'''

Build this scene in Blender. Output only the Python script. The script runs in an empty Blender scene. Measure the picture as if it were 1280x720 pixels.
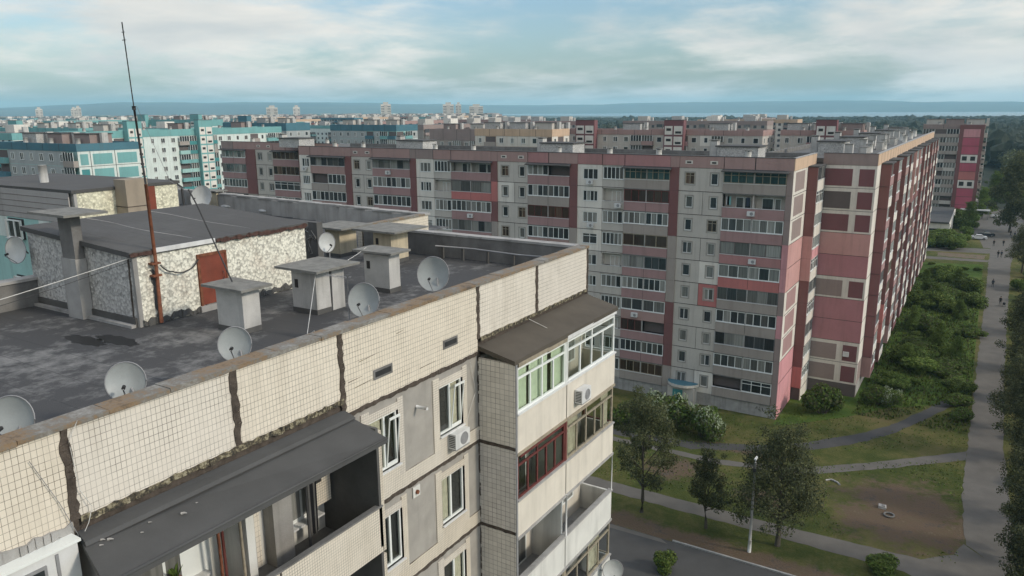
import bpy, math, random
from math import radians, sin, cos, pi
from mathutils import Vector, Matrix

sc = bpy.context.scene
COL = sc.collection
R = random.Random(7)

# ------------------------------------------------------------------ materials
MATS = {}
class NT:
    """tiny node helper"""
    def __init__(s, name):
        s.m = bpy.data.materials.new(name); s.m.use_nodes = True
        s.nt = s.m.node_tree; s.nt.nodes.clear()
        s.out = s.n('ShaderNodeOutputMaterial')
        s.b = s.n('ShaderNodeBsdfPrincipled')
        s.l(s.b.outputs[0], s.out.inputs[0])
        MATS[name] = s.m
    def n(s, t, **k):
        x = s.nt.nodes.new(t)
        for a, v in k.items(): setattr(x, a, v)
        return x
    def l(s, a, b): s.nt.links.new(a, b)
    def val(s, sock, v):
        if hasattr(v, 'node') or isinstance(v, bpy.types.NodeSocket): s.l(v, sock)
        else: sock.default_value = v
    def math(s, op, a, b=0.0, c=0.0, clamp=False):
        x = s.n('ShaderNodeMath', operation=op, use_clamp=clamp)
        s.val(x.inputs[0], a); s.val(x.inputs[1], b); s.val(x.inputs[2], c); return x.outputs[0]
    def mix(s, f, a, b, mode='MIX'):
        x = s.n('ShaderNodeMix', data_type='RGBA', blend_type=mode)
        s.val(x.inputs[0], f); s.val(x.inputs[6], a); s.val(x.inputs[7], b); return x.outputs[2]
    def pos(s): return s.n('ShaderNodeNewGeometry').outputs['Position']
    def scale(s, v, sc_):
        x = s.n('ShaderNodeVectorMath', operation='MULTIPLY'); s.l(v, x.inputs[0]); x.inputs[1].default_value = sc_; return x.outputs[0]
    def noise(s, scale, detail=4, rough=.55, vec=None, stretch=None):
        x = s.n('ShaderNodeTexNoise'); x.inputs['Scale'].default_value = scale
        x.inputs['Detail'].default_value = detail; x.inputs['Roughness'].default_value = rough
        v = vec or s.pos()
        if stretch: v = s.scale(v, stretch)
        s.l(v, x.inputs['Vector']); return x.outputs['Fac']
    def ramp(s, f, stops):
        x = s.n('ShaderNodeValToRGB'); s.l(f, x.inputs[0]); e = x.color_ramp.elements
        while len(e) < len(stops): e.new(.5)
        for i, (p, c) in enumerate(stops): e[i].position = p; e[i].color = (*c, 1) if len(c) == 3 else c
        return x.outputs[0]
    def bump(s, h, strength=.3, dist=.02):
        x = s.n('ShaderNodeBump'); x.inputs['Strength'].default_value = strength; x.inputs['Distance'].default_value = dist
        s.l(h, x.inputs['Height']); s.l(x.outputs[0], s.b.inputs['Normal'])
    def col(s, c): s.val(s.b.inputs['Base Color'], c)
    def rough(s, r): s.val(s.b.inputs['Roughness'], r)
    def uv(s):
        """wall coordinates in metres: along the wall, up"""
        g = s.n('ShaderNodeNewGeometry'); a = s.n('ShaderNodeSeparateXYZ'); s.l(g.outputs['Position'], a.inputs[0])
        b = s.n('ShaderNodeSeparateXYZ'); s.l(g.outputs['True Normal'], b.inputs[0])
        nx = s.math('GREATER_THAN', s.math('ABSOLUTE', b.outputs[0]), .5)
        u = s.n('ShaderNodeMix', data_type='FLOAT'); s.l(nx, u.inputs[0]); s.l(a.outputs[0], u.inputs[2]); s.l(a.outputs[1], u.inputs[3])
        c = s.n('ShaderNodeCombineXYZ'); s.l(u.outputs[0], c.inputs[0]); s.l(a.outputs[2], c.inputs[1]); return c.outputs[0]

def c4(c): return (*c, 1)
def mul(c, k): return tuple(min(1, v*k) for v in c)

def plain(name, c, rough=.8, var=.25, scale=1.5, streak=0.0, dirt=(.08, .075, .065), bump=0.0, metal=0, fine=30):
    t = NT(name)
    a = t.noise(scale, 5); b = t.noise(fine, 3)
    f = t.math('ADD', t.math('MULTIPLY', a, .75), t.math('MULTIPLY', b, .25))
    base = t.ramp(f, [(.3, mul(c, 1-var)), (.7, mul(c, 1+var))])
    if streak:
        s = t.noise(1.0, 4, .6, stretch=(2.2, 2.2, .18))
        s = t.math('MULTIPLY', t.math('SUBTRACT', s, .5, clamp=True), 4*streak, clamp=True)
        base = t.mix(s, base, c4(dirt))
    t.col(base); t.rough(rough); t.b.inputs['Metallic'].default_value = metal
    t.b.inputs['Specular IOR Level'].default_value = .3
    if bump: t.bump(b, bump, .02)
    return t.m

def tile_mat(name, c, bw=.11, bh=.125, mort=(.16, .14, .11), var=.08, dirt=.35, ms=.006):
    t = NT(name); uv = t.uv()
    br = t.n('ShaderNodeTexBrick'); br.offset = 0; br.squash = 1
    t.l(uv, br.inputs['Vector']); br.inputs['Scale'].default_value = 1
    br.inputs['Brick Width'].default_value = bw; br.inputs['Row Height'].default_value = bh
    br.inputs['Mortar Size'].default_value = ms; br.inputs['Mortar Smooth'].default_value = .25
    br.inputs['Color1'].default_value = c4(mul(c, 1-var)); br.inputs['Color2'].default_value = c4(mul(c, 1+var))
    mo = t.ramp(t.noise(1.6, 4), [(.35, mul(mort, .5)), (.65, mul(c, .62))])
    t.l(mo, br.inputs['Mortar'])
    col = br.outputs['Color']
    n1 = t.noise(.55, 5, .6); n2 = t.noise(1.2, 5, .65, stretch=(2.5, 2.5, .3))
    k = t.math('MULTIPLY', t.math('SUBTRACT', t.math('MULTIPLY', n1, n2), .22, clamp=True), 3*dirt, clamp=True)
    col = t.mix(k, col, c4((.30, .26, .20)))
    big = t.noise(6, 4, .7)
    col = t.mix(t.math('MULTIPLY', t.math('GREATER_THAN', big, .70), .35), col, c4((.2, .17, .13)))
    gi = t.n('ShaderNodeNewGeometry'); col = t.mix(1.0, col, t.ramp(gi.outputs['Random Per Island'], [(0, (.90, .90, .92)), (.5, (1, .99, .97)), (1, (.96, .93, .88))]), 'MULTIPLY')
    t.col(col); t.rough(.55); t.b.inputs['Specular IOR Level'].default_value = .25
    t.bump(t.math('SUBTRACT', 1.0, br.outputs['Fac']), .25, .01)
    return t.m

def chip_mat(name, light=(.62, .6, .5), dark=(.09, .08, .07), scale=11, tint=(.42, .33, .26)):
    t = NT(name)
    v = t.n('ShaderNodeTexVoronoi'); v.inputs['Scale'].default_value = scale; t.l(t.pos(), v.inputs['Vector'])
    s = t.n('ShaderNodeSeparateColor'); t.l(v.outputs['Color'], s.inputs[0])
    fac = t.math('ADD', t.math('MULTIPLY', s.outputs[0], .75), t.math('MULTIPLY', t.noise(3.2, 4, .7), .5))
    col = t.ramp(fac, [(.13, dark), (.27, mul(light, .6)), (.48, mul(light, .85)), (.9, mul(light, 1.12))])
    g = t.noise(.9, 5, .65)
    col = t.mix(t.math('MULTIPLY', t.math('SUBTRACT', g, .5, clamp=True), 3.5, clamp=True), col, t.mix(.6, col, c4(tint)))
    bare = t.math('MULTIPLY', t.math('SUBTRACT', t.noise(1.3, 6, .7, stretch=(1, 1, .6)), .52, clamp=True), 9, clamp=True)
    col = t.mix(t.math('MULTIPLY', bare, .65), col, c4(mul(light, .88)))
    d = t.math('GREATER_THAN', v.outputs['Distance'], .62)
    col = t.mix(t.math('MULTIPLY', d, .35), col, c4(dark))
    t.col(col); t.rough(.8); t.bump(v.outputs['Distance'], .5, .03); return t.m

def bitumen(name, c=(.062, .062, .063), patch=(.17, .17, .165), amt=1.0):
    t = NT(name)
    a = t.noise(.42, 7, .68, stretch=(.9, .6, 1)); b = t.noise(2.1, 6, .72); f = t.noise(45, 3)
    k = t.math('MULTIPLY', t.math('SUBTRACT', t.math('ADD', t.math('MULTIPLY', a, .65), t.math('MULTIPLY', b, .35)), .495, clamp=True), 5*amt, clamp=True)
    col = t.ramp(f, [(.3, mul(c, .8)), (.7, mul(c, 1.25))])
    col = t.mix(t.math('MULTIPLY', k, .75), col, c4(patch))
    # seams of the roofing felt rolls
    sx = t.n('ShaderNodeSeparateXYZ'); t.l(t.pos(), sx.inputs[0])
    w = t.math('ADD', sx.outputs[1], t.math('MULTIPLY', t.noise(.8, 2), .12))
    fr = t.math('FRACT', t.math('MULTIPLY', w, 1.02))
    seam = t.math('LESS_THAN', fr, .03)
    col = t.mix(t.math('MULTIPLY', seam, .45), col, c4(mul(c, .55)))
    t.col(col); t.rough(t.math('SUBTRACT', .85, t.math('MULTIPLY', k, .15))); t.b.inputs['Specular IOR Level'].default_value = .3
    t.bump(t.math('ADD', f, t.math('MULTIPLY', seam, .5)), .35, .01); return t.m

def pane_mat(name, dark=(.026, .03, .032), light=(.34, .34, .31), p=.58):
    t = NT(name)
    g = t.n('ShaderNodeNewGeometry'); oi = t.n('ShaderNodeObjectInfo')
    r = t.math('FRACT', t.math('ADD', g.outputs['Random Per Island'], t.math('MULTIPLY', oi.outputs['Random'], 7.31)))
    x = t.ramp(r, [(0, dark), (p*.6, mul(dark, 2.2)), (p, mul(light, .35)), (1, light)])
    # curtain folds, their shade streaked into the pane colour
    w = t.noise(1, 2, .5, stretch=(9, 9, .2))
    x = t.mix(.5, x, t.ramp(w, [(.35, (.2, .2, .2)), (.65, (1, 1, 1))]), 'MULTIPLY')
    t.col(x); t.rough(.08); t.b.inputs['Specular IOR Level'].default_value = .6; return t.m

def glass_mat():
    t = NT('window_glass')
    tr = t.n('ShaderNodeBsdfTransparent'); gl = t.n('ShaderNodeBsdfGlossy'); gl.inputs['Roughness'].default_value = .03
    fr = t.n('ShaderNodeLayerWeight'); fr.inputs['Blend'].default_value = .35
    tr.inputs[0].default_value = (.955, .975, .96, 1)
    mx = t.n('ShaderNodeMixShader'); t.l(t.math('ADD', t.math('MULTIPLY', t.math('POWER', fr.outputs['Facing'], 3.0), .7), .05), mx.inputs[0]); t.l(tr.outputs[0], mx.inputs[1]); t.l(gl.outputs[0], mx.inputs[2])
    t.l(mx.outputs[0], t.out.inputs[0]); return t.m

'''

TASK REQUIREMENTS:
Please repeat exactly the data above from its first line to the line that contains "R = random.Random(7)", inclusive, and leave every picture out.

SOLUTION TO THIS PROBLEM:
Build this scene in Blender. Output only the Python script. The script runs in an empty Blender scene. Measure the picture as if it were 1280x720 pixels.
import bpy, math, random
from math import radians, sin, cos, pi
from mathutils import Vector, Matrix

sc = bpy.context.scene
COL = sc.collection
R = random.Random(7)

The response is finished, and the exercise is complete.